**What the task asks**
Scan the data for "that" and copy the lines it appears in.

**Collected material**
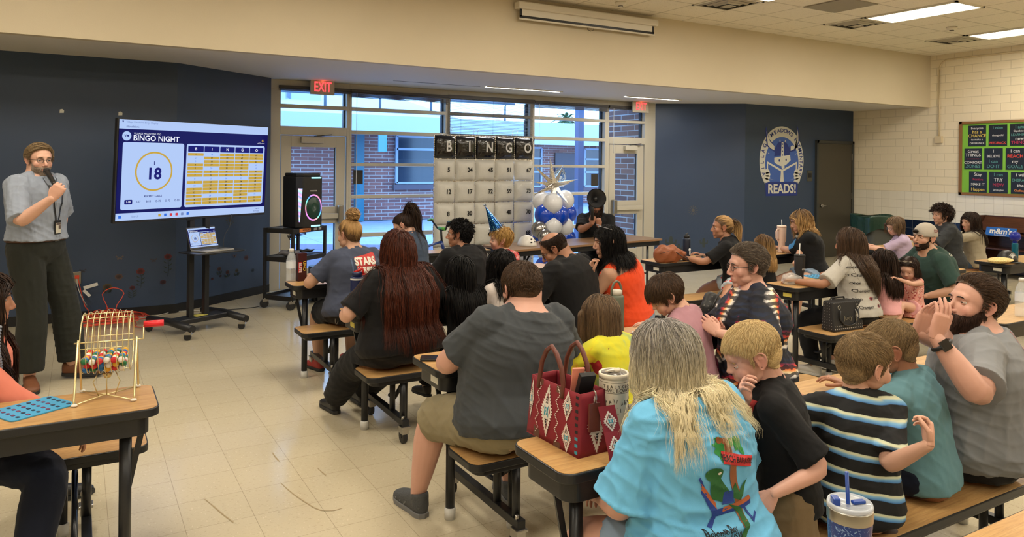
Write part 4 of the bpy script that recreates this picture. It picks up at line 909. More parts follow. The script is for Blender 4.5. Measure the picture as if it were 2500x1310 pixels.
# ---------------- prints that follow a garment -----------------------------------------------------------------
def bvh_of(o):
    me=o.data; return BVHTree.FromPolygons([v.co[:] for v in me.vertices],[p.vertices[:] for p in me.polygons])
def decal(name,target,M,build,mats,parent,off=.0016,maxe=.012,depth=.5):
    """build(mb) draws flat shapes in the local xy plane of M (z towards the viewer); they are laid onto the target surface"""
    mb=MB(); build(mb); bm=bmesh.new(); v=np.concatenate(mb.v); vv=[bm.verts.new(x) for x in v.tolist()]
    for f,mi in zip(mb.f,mb.m):
        try: q=bm.faces.new([vv[i] for i in f]); q.material_index=mi
        except ValueError: pass
    bmesh.ops.triangulate(bm,faces=bm.faces[:])
    for _ in range(4):
        es=[e for e in bm.edges if e.calc_length()>maxe]
        if not es: break
        bmesh.ops.subdivide_edges(bm,edges=es,cuts=1); bmesh.ops.triangulate(bm,faces=[f for f in bm.faces if len(f.verts)>3])
    T=bvh_of(target); A=Matrix(M); z=A.to_3x3()@Vector((0,0,1)); dead=[]
    for x in bm.verts:
        l=x.co.z; p=A@Vector((x.co.x,x.co.y,0)); h=T.ray_cast(p+z*depth,-z,depth*2)
        if h[0] is None: dead.append(x); continue
        x.co=h[0]+z*(off+l)
    bmesh.ops.delete(bm,geom=dead,context='VERTS'); me=bpy.data.meshes.new(name); bm.to_mesh(me); bm.free()
    for m in mats: me.materials.append(m)
    return link(name,me,parent)
# =====================================================================================================
# FURNITURE AND THINGS
# =====================================================================================================
def woodmat(name,c1,c2,c3):
    t=NT(name,.32); P=t.coord('Object',scale=(1.2,16,16)); n=t.noise(P,4,6,.6,.8); n2=t.noise(t.coord('Object',scale=(2.5,110,60)),2,3)
    c=t.ramp(n,[(.3,c1),(.5,c2),(.7,c3)]); c=t.mix(t.math('MULTIPLY',t.math('GREATER_THAN',n2,.58),.25),c,tuple(x*.6 for x in c1)); t.col(c); t.b.inputs['Specular IOR Level'].default_value=.4; return t.m
oak=woodmat('oak_laminate',srgb(164,124,76),srgb(184,144,92),srgb(196,158,106)); edge=mat('black_vinyl_edge',(.010,.011,.013),.4); steel=mat('black_enamel_steel',(.022,.023,.026),.32,metal=.3)
capm=mat('white_foot_cap',(.62,.62,.60),.5); rub=mat('caster_rubber',(.015,.015,.016),.5); zinc=mat('zinc',(.45,.44,.42),.3,metal=1)
def caster(x,y,par,top=.125,r=.042,name='caster',rz=0):
    M=Matrix.Translation((x,y,0))@Matrix.Rotation(rz,4,'Z'); m=MB(); m.bb((-.022,-.02,r+.02),(.022,.045,top-.012),0,M); m.bb((-.03,-.03,top-.014),(.03,.03,top),0,M)
    o=m.build(name,zinc,par,.003); w=MB(); w.cyl(M@Vector((-.014,.022,r)),M@Vector((.014,.022,r)),r,n=24); w.cyl(M@Vector((-.018,.022,r)),M@Vector((.018,.022,r)),r*.3,n=12); w.build('wheel',rub,o,.004); return o
def lunch_unit(x0,x1,b0,b1,t0,t1,lab,flip=False,zt=.74,zb=.43,sticker=None):
    """bench from b0 to b1, table top from t0 to t1 (room Y)"""
    cx=(x0+x1)/2; o=thing('bench_table',(cx,(b0+t1)/2,0),0,lab,'cafeteria table','rows of folding bench tables'); oy=(b0+t1)/2; L=x1-x0
    def slab(nm,y0,y1,z,ap):
        m=MB(); m.prism(rrect(L-.012,y1-y0-.012,.045,10,0,(y0+y1)/2-oy),z-.004,z); q=m.build(nm,oak,o)
        e=MB(); e.prism(rrect(L,y1-y0,.05,10,0,(y0+y1)/2-oy),z-.034,z-.0015); e.build('edge_band',edge,q,.004)
        a=MB(); a.prism(rrect(L-.07,y1-y0-.06,.05,10,0,(y0+y1)/2-oy),z-.034-ap,z-.03); a.build('apron',steel,q,.003)
    slab('table_top',t0,t1,zt,.075); slab('bench_seat',b0,b1,zb,.03)
    mid_t=(t0+t1)/2-oy; mid_b=(b0+b1)/2-oy; far=(t1-oy) if not flip else (t0-oy); near=(b0-oy) if not flip else (b1-oy)
    for sx in(-1,1):
        x=sx*(L/2-.24); ins=-sx*.09
        m=MB(); m.beam((x,near+.0*1,.13),(x,far,.13),.04,.04); m.build('base_rail',steel,o,.003)
        for y in(near+ (.02 if not flip else -.02),far-(.02 if not flip else -.02)): caster(x,y,o,.112)
        for y in(mid_b-.09,mid_b+.08):
            m=MB(); m.cyl((x,y,.13),(x,y,zb-.05),.0185,n=14); m.build('leg',steel,o)
        m=MB(); m.cyl((x-ins*1.4,mid_t-.07,.045),(x-ins*1.4,mid_t-.07,zt-.1),.0225,n=14); l=m.build('leg',steel,o); m=MB(); m.lathe([(.026,0),(.027,.05),(.023,.055)],16,0,Matrix.Translation((x-ins*1.4,mid_t-.07,0))); m.build('foot_cap',capm,l)
        m=MB(); m.cyl((x+ins,mid_b+.1,.045),(x+ins,mid_b+.1,zb-.05),.0185,n=14); l=m.build('leg',steel,o); m=MB(); m.lathe([(.024,0),(.025,.05),(.021,.055)],16,0,Matrix.Translation((x+ins,mid_b+.1,0))); m.build('foot_cap',capm,l)
        m=MB(); m.tube([(x+ins*.5,mid_b+.05,.30),(x+ins*.5,(mid_b+mid_t)/2,.20),(x+ins*.5,mid_t-.06,.19)],.013,8); m.build('link_arm',steel,o)
        m=MB(); m.beam((x-ins*1.4,mid_t-.045,.34),(x-ins*2.1,mid_t-.045,zt-.1),.010,.022); m.build('brace',steel,o)
        m=MB(); m.cyl((x-.012,near+(.02 if not flip else -.02),.15),(x-.012,near+(.02 if not flip else -.02),.17),.01,n=8); m.build('bolt',zinc,o)
    if sticker:
        m=MB(); m.bb((-L/2+.034-.001,mid_t-.09,zt-.085),(-L/2+.035,mid_t-.01,zt-.055)); m.build('sticker',sticker,o)
    return o
stk=mat('paper_sticker',srgb(214,210,196),.6); stky=mat('yellow_sticker',srgb(206,190,90),.6)
lunch_unit(1.30,3.80,1.53,1.82,1.885,2.22,'bench table in the foreground carrying the red patterned handbag')
lunch_unit(1.44,3.88,2.76,3.04,3.11,3.46,'bench table with a black phone at its end, man in dark grey sits here',sticker=stk)
lunch_unit(1.48,3.90,4.18,4.47,4.46,4.80,'bench table in front of the woman with very long auburn hair',sticker=stky)
lunch_unit(1.44,3.90,5.50,5.79,5.79,6.10,'bench table with a water bottle and card box at its end',sticker=stk)
lunch_unit(2.45,4.0,6.95,7.22,7.25,7.55,'mostly hidden bench table in front of the balloon wall')
lunch_unit(4.90,7.35,3.60,3.93,3.92,4.25,'bench table with the black tumbler, girl in printed tee sits here',sticker=stky)
lunch_unit(4.95,7.40,5.18,5.48,5.53,5.89,'bench table with the brown leather bag and navy bottle',sticker=stk)
lunch_unit(4.95,7.40,2.05,2.34,2.42,2.76,'bench table at the right edge behind the bearded man',sticker=None)
lunch_unit(8.10,10.5,3.58,3.87,3.92,4.28,'bench table at the right with the black cap and popcorn bag',sticker=stk)
lunch_unit(8.00,10.5,4.95,5.25,5.32,5.66,'far bench table in front of the girl in lilac',sticker=None)
lunch_unit(1.45,3.80,.40,.69,.74,1.08,'nearest bench table, corner at the bottom right of the photo')
lunch_unit(-2.4,.285,3.67,3.97,3.18,3.54,'bench table at the left carrying the golden bingo cage',flip=True)
# long folding table at the back
o=thing('folding_table',(5.36,7.55,0),R(6),'long brown folding table under the person with the megaphone','table'); ft=woodmat('brown_laminate',srgb(112,84,58),srgb(126,96,68),srgb(138,106,76))
m=MB(); m.prism(rrect(2.44,.62,.03),.72,.745); q=m.build('table_top',ft,o,.003); m=MB(); m.prism(rrect(2.40,.56,.03),.66,.72); m.build('apron',steel,q)
for sx in(-1,1):
    for sy in(-.24,.24): m=MB(); m.cyl((sx*1.0,sy,0),(sx*1.0,sy,.67),.016); m.build('leg',steel,o)
    m=MB(); m.cyl((sx*1.0,0,.25),(sx*.72,0,.66),.01); m.build('brace',steel,o); m=MB(); m.cyl((sx*1.0,-.24,.3),(sx*1.0,.24,.3),.012); m.build('cross_bar',steel,o)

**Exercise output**
Write part 4 of the bpy script that recreates this picture. It picks up at line 909. More parts follow. The script is for Blender 4.5. Measure the picture as if it were 2500x1310 pixels.
# ---------------- prints that follow a garment -----------------------------------------------------------------